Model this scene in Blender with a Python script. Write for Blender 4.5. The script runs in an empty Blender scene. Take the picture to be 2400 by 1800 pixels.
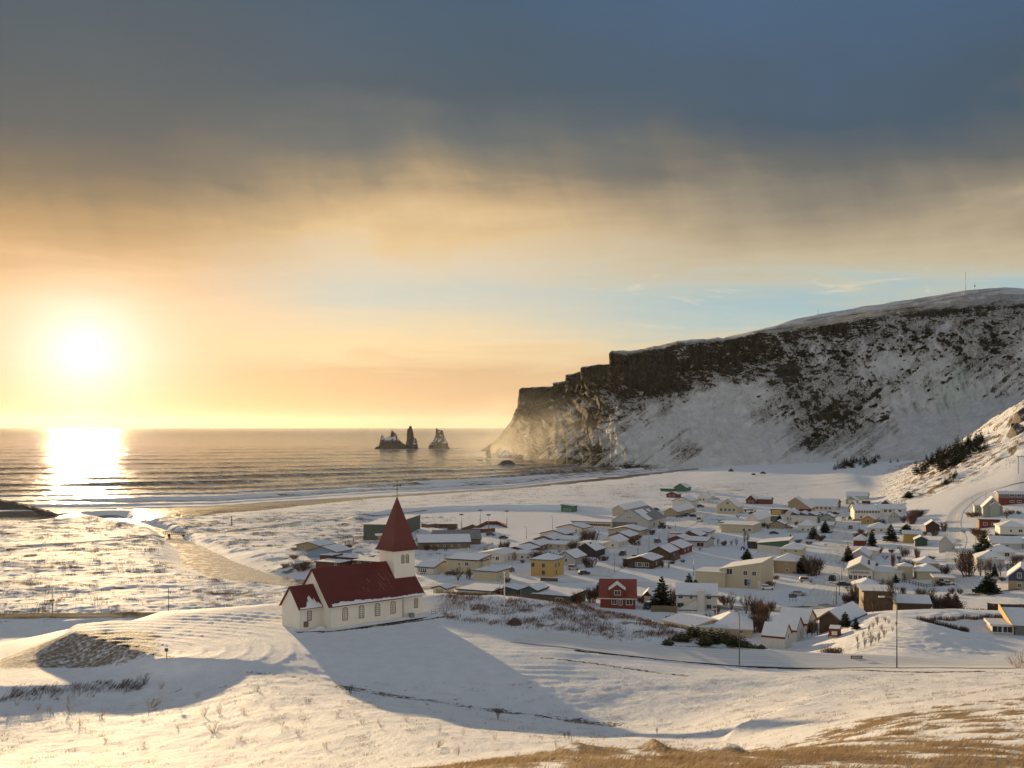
import bpy, bmesh, math, random
import numpy as np
from mathutils import Vector, Matrix

# ------------------------------------------------------------------ camera
F = 2500.0            # focal length in photo pixels (2400 wide)
HZ = 1000.0           # photo row of eye level
CAMZ = 58.0
S = bpy.context.scene
COL = S.collection
cam_d = bpy.data.cameras.new("camera")
cam_d.sensor_width = 36.0
cam_d.lens = 36.0 * F / 2400.0
cam_d.shift_y = (HZ - 900.0) / 2400.0
cam_d.clip_start = 0.5
cam_d.clip_end = 200000.0
cam = bpy.data.objects.new("camera", cam_d)
COL.objects.link(cam)
cam.location = (0, 0, CAMZ)
cam.rotation_euler = (math.radians(90), 0, 0)
S.camera = cam
S.render.engine = 'CYCLES'
S.view_settings.view_transform = 'Standard'
S.view_settings.look = 'None'
S.view_settings.gamma = 1.0
EXPO = 0.6
S.view_settings.exposure = EXPO
S.cycles.max_bounces = 6
S.cycles.diffuse_bounces = 2
S.cycles.glossy_bounces = 2
S.cycles.transparent_max_bounces = 6
S.cycles.sample_clamp_indirect = 3.0
S.cycles.volume_bounces = 0
S.cycles.volume_max_steps = 64

SUN_AZ = math.degrees(math.atan2(-1000.0, F))     # degrees from +Y toward +X
SUN_EL = 4.0

def lin(c):
    c = c / 255.0
    return c / 12.92 if c <= 0.04045 else ((c + 0.055) / 1.055) ** 2.4

def rgb(r, g, b, k=1.0):
    return (lin(r) * k, lin(g) * k, lin(b) * k, 1.0)

# node helper ---------------------------------------------------------------
class NT:
    def __init__(self, tree):
        self.t = tree
    def n(self, kind, **kw):
        nd = self.t.nodes.new(kind)
        for k, v in kw.items():
            if k.startswith('i_'):
                key = k[2:]
                key = int(key) if key.isdigit() else key.replace('_', ' ')
                self.set(nd.inputs[key], v)
            else:
                setattr(nd, k, v)
        return nd
    def set(self, sock, v):
        if hasattr(v, 'is_output') or isinstance(v, bpy.types.NodeSocket):
            self.t.links.new(v, sock)
        else:
            sock.default_value = v
    def m(self, op, a, b=0.0, c=None, clamp=False):
        nd = self.t.nodes.new('ShaderNodeMath')
        nd.operation = op
        nd.use_clamp = clamp
        self.set(nd.inputs[0], a)
        self.set(nd.inputs[1], b)
        if c is not None:
            self.set(nd.inputs[2], c)
        return nd.outputs[0]
    def mr(self, v, a, b, c=0.0, d=1.0, smooth=True):
        nd = self.t.nodes.new('ShaderNodeMapRange')
        nd.interpolation_type = 'SMOOTHSTEP' if smooth else 'LINEAR'
        self.set(nd.inputs[0], v)
        for i, x in enumerate((a, b, c, d)):
            self.set(nd.inputs[i + 1], x)
        return nd.outputs[0]
    def mix(self, f, a, b, blend='MIX'):
        nd = self.t.nodes.new('ShaderNodeMix')
        nd.data_type = 'RGBA'
        nd.blend_type = blend
        self.set(nd.inputs[0], f)
        self.set(nd.inputs[6], a)
        self.set(nd.inputs[7], b)
        return nd.outputs[2]
    def ramp(self, f, stops, interp='LINEAR'):
        nd = self.t.nodes.new('ShaderNodeValToRGB')
        cr = nd.color_ramp
        cr.interpolation = interp
        while len(cr.elements) < len(stops):
            cr.elements.new(0.5)
        for e, (p, c) in zip(cr.elements, stops):
            e.position = p
            e.color = c
        self.set(nd.inputs[0], f)
        return nd.outputs[0]
    def noise(self, vec, scale, detail=3.0, rough=0.5, dist=0.0, out=0):
        nd = self.t.nodes.new('ShaderNodeTexNoise')
        if vec is not None:
            self.set(nd.inputs['Vector'], vec)
        nd.inputs['Scale'].default_value = scale
        nd.inputs['Detail'].default_value = detail
        nd.inputs['Roughness'].default_value = rough
        nd.inputs['Distortion'].default_value = dist
        return nd.outputs[out]
    def vec(self, x, y, z):
        nd = self.t.nodes.new('ShaderNodeCombineXYZ')
        for i, v in enumerate((x, y, z)):
            self.set(nd.inputs[i], v)
        return nd.outputs[0]

# ------------------------------------------------------------------ world
W = bpy.data.worlds.new("World")
S.world = W
W.use_nodes = True
wt = W.node_tree
for n_ in list(wt.nodes):
    wt.nodes.remove(n_)
N = NT(wt)
tc = N.n('ShaderNodeTexCoord')
sep = N.n('ShaderNodeSeparateXYZ', i_0=tc.outputs['Generated'])
dx, dy, dz = sep.outputs
az = N.m('MULTIPLY', N.m('ARCTAN2', dx, dy), 57.29578)
el = N.m('MULTIPLY', N.m('ARCSINE', dz), 57.29578)
sv = N.vec(N.m('MULTIPLY', az, 0.05), N.m('MULTIPLY', el, 0.13), 0.0)
nz1 = N.m('SUBTRACT', N.noise(sv, 1.6, 5.0, 0.5, 0.5), 0.5)          # broad billows
sv2 = N.vec(N.m('MULTIPLY', az, 0.06), N.m('MULTIPLY', el, 0.5), 3.1)
nz2 = N.m('SUBTRACT', N.noise(sv2, 1.7, 5.0, 0.55, 0.8), 0.5)        # thin streaks
sv3 = N.vec(N.m('ADD', N.m('MULTIPLY', az, 0.35), N.m('MULTIPLY', el, 0.12)), N.m('MULTIPLY', el, 0.06), 7.0)
nz3 = N.m('SUBTRACT', N.noise(sv3, 1.5, 4.0, 0.5, 0.3), 0.5)         # falling virga
deckw = N.mr(el, 6.0, 11.0, 0.0, 1.0)
lowside = N.mr(el, 0.3, 3.0)
warp = N.m('ADD', N.m('MULTIPLY', nz1, N.m('MULTIPLY', deckw, 6.5)),
           N.m('ADD', N.m('MULTIPLY', nz3, N.m('MULTIPLY', deckw, 1.3)),
               N.m('MULTIPLY', nz2, N.m('MULTIPLY', lowside, N.m('SUBTRACT', 3.6, N.m('MULTIPLY', deckw, 2.4))))))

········

_Work to do_:
Transcribe the whole listing, character for character, but not its images.

_Result of the exercise_:
Model this scene in Blender with a Python script. Write for Blender 4.5. The script runs in an empty Blender scene. Take the picture to be 2400 by 1800 pixels.
import bpy, bmesh, math, random
import numpy as np
from mathutils import Vector, Matrix

# ------------------------------------------------------------------ camera
F = 2500.0            # focal length in photo pixels (2400 wide)
HZ = 1000.0           # photo row of eye level
CAMZ = 58.0
S = bpy.context.scene
COL = S.collection
cam_d = bpy.data.cameras.new("camera")
cam_d.sensor_width = 36.0
cam_d.lens = 36.0 * F / 2400.0
cam_d.shift_y = (HZ - 900.0) / 2400.0
cam_d.clip_start = 0.5
cam_d.clip_end = 200000.0
cam = bpy.data.objects.new("camera", cam_d)
COL.objects.link(cam)
cam.location = (0, 0, CAMZ)
cam.rotation_euler = (math.radians(90), 0, 0)
S.camera = cam
S.render.engine = 'CYCLES'
S.view_settings.view_transform = 'Standard'
S.view_settings.look = 'None'
S.view_settings.gamma = 1.0
EXPO = 0.6
S.view_settings.exposure = EXPO
S.cycles.max_bounces = 6
S.cycles.diffuse_bounces = 2
S.cycles.glossy_bounces = 2
S.cycles.transparent_max_bounces = 6
S.cycles.sample_clamp_indirect = 3.0
S.cycles.volume_bounces = 0
S.cycles.volume_max_steps = 64

SUN_AZ = math.degrees(math.atan2(-1000.0, F))     # degrees from +Y toward +X
SUN_EL = 4.0

def lin(c):
    c = c / 255.0
    return c / 12.92 if c <= 0.04045 else ((c + 0.055) / 1.055) ** 2.4

def rgb(r, g, b, k=1.0):
    return (lin(r) * k, lin(g) * k, lin(b) * k, 1.0)

# node helper ---------------------------------------------------------------
class NT:
    def __init__(self, tree):
        self.t = tree
    def n(self, kind, **kw):
        nd = self.t.nodes.new(kind)
        for k, v in kw.items():
            if k.startswith('i_'):
                key = k[2:]
                key = int(key) if key.isdigit() else key.replace('_', ' ')
                self.set(nd.inputs[key], v)
            else:
                setattr(nd, k, v)
        return nd
    def set(self, sock, v):
        if hasattr(v, 'is_output') or isinstance(v, bpy.types.NodeSocket):
            self.t.links.new(v, sock)
        else:
            sock.default_value = v
    def m(self, op, a, b=0.0, c=None, clamp=False):
        nd = self.t.nodes.new('ShaderNodeMath')
        nd.operation = op
        nd.use_clamp = clamp
        self.set(nd.inputs[0], a)
        self.set(nd.inputs[1], b)
        if c is not None:
            self.set(nd.inputs[2], c)
        return nd.outputs[0]
    def mr(self, v, a, b, c=0.0, d=1.0, smooth=True):
        nd = self.t.nodes.new('ShaderNodeMapRange')
        nd.interpolation_type = 'SMOOTHSTEP' if smooth else 'LINEAR'
        self.set(nd.inputs[0], v)
        for i, x in enumerate((a, b, c, d)):
            self.set(nd.inputs[i + 1], x)
        return nd.outputs[0]
    def mix(self, f, a, b, blend='MIX'):
        nd = self.t.nodes.new('ShaderNodeMix')
        nd.data_type = 'RGBA'
        nd.blend_type = blend
        self.set(nd.inputs[0], f)
        self.set(nd.inputs[6], a)
        self.set(nd.inputs[7], b)
        return nd.outputs[2]
    def ramp(self, f, stops, interp='LINEAR'):
        nd = self.t.nodes.new('ShaderNodeValToRGB')
        cr = nd.color_ramp
        cr.interpolation = interp
        while len(cr.elements) < len(stops):
            cr.elements.new(0.5)
        for e, (p, c) in zip(cr.elements, stops):
            e.position = p
            e.color = c
        self.set(nd.inputs[0], f)
        return nd.outputs[0]
    def noise(self, vec, scale, detail=3.0, rough=0.5, dist=0.0, out=0):
        nd = self.t.nodes.new('ShaderNodeTexNoise')
        if vec is not None:
            self.set(nd.inputs['Vector'], vec)
        nd.inputs['Scale'].default_value = scale
        nd.inputs['Detail'].default_value = detail
        nd.inputs['Roughness'].default_value = rough
        nd.inputs['Distortion'].default_value = dist
        return nd.outputs[out]
    def vec(self, x, y, z):
        nd = self.t.nodes.new('ShaderNodeCombineXYZ')
        for i, v in enumerate((x, y, z)):
            self.set(nd.inputs[i], v)
        return nd.outputs[0]

# ------------------------------------------------------------------ world
W = bpy.data.worlds.new("World")
S.world = W
W.use_nodes = True
wt = W.node_tree
for n_ in list(wt.nodes):
    wt.nodes.remove(n_)
N = NT(wt)
tc = N.n('ShaderNodeTexCoord')
sep = N.n('ShaderNodeSeparateXYZ', i_0=tc.outputs['Generated'])
dx, dy, dz = sep.outputs
az = N.m('MULTIPLY', N.m('ARCTAN2', dx, dy), 57.29578)
el = N.m('MULTIPLY', N.m('ARCSINE', dz), 57.29578)
sv = N.vec(N.m('MULTIPLY', az, 0.05), N.m('MULTIPLY', el, 0.13), 0.0)
nz1 = N.m('SUBTRACT', N.noise(sv, 1.6, 5.0, 0.5, 0.5), 0.5)          # broad billows
sv2 = N.vec(N.m('MULTIPLY', az, 0.06), N.m('MULTIPLY', el, 0.5), 3.1)
nz2 = N.m('SUBTRACT', N.noise(sv2, 1.7, 5.0, 0.55, 0.8), 0.5)        # thin streaks
sv3 = N.vec(N.m('ADD', N.m('MULTIPLY', az, 0.35), N.m('MULTIPLY', el, 0.12)), N.m('MULTIPLY', el, 0.06), 7.0)
nz3 = N.m('SUBTRACT', N.noise(sv3, 1.5, 4.0, 0.5, 0.3), 0.5)         # falling virga
deckw = N.mr(el, 6.0, 11.0, 0.0, 1.0)
lowside = N.mr(el, 0.3, 3.0)
warp = N.m('ADD', N.m('MULTIPLY', nz1, N.m('MULTIPLY', deckw, 6.5)),
           N.m('ADD', N.m('MULTIPLY', nz3, N.m('MULTIPLY', deckw, 1.3)),
               N.m('MULTIPLY', nz2, N.m('MULTIPLY', lowside, N.m('SUBTRACT', 3.6, N.m('MULTIPLY', deckw, 2.4))))))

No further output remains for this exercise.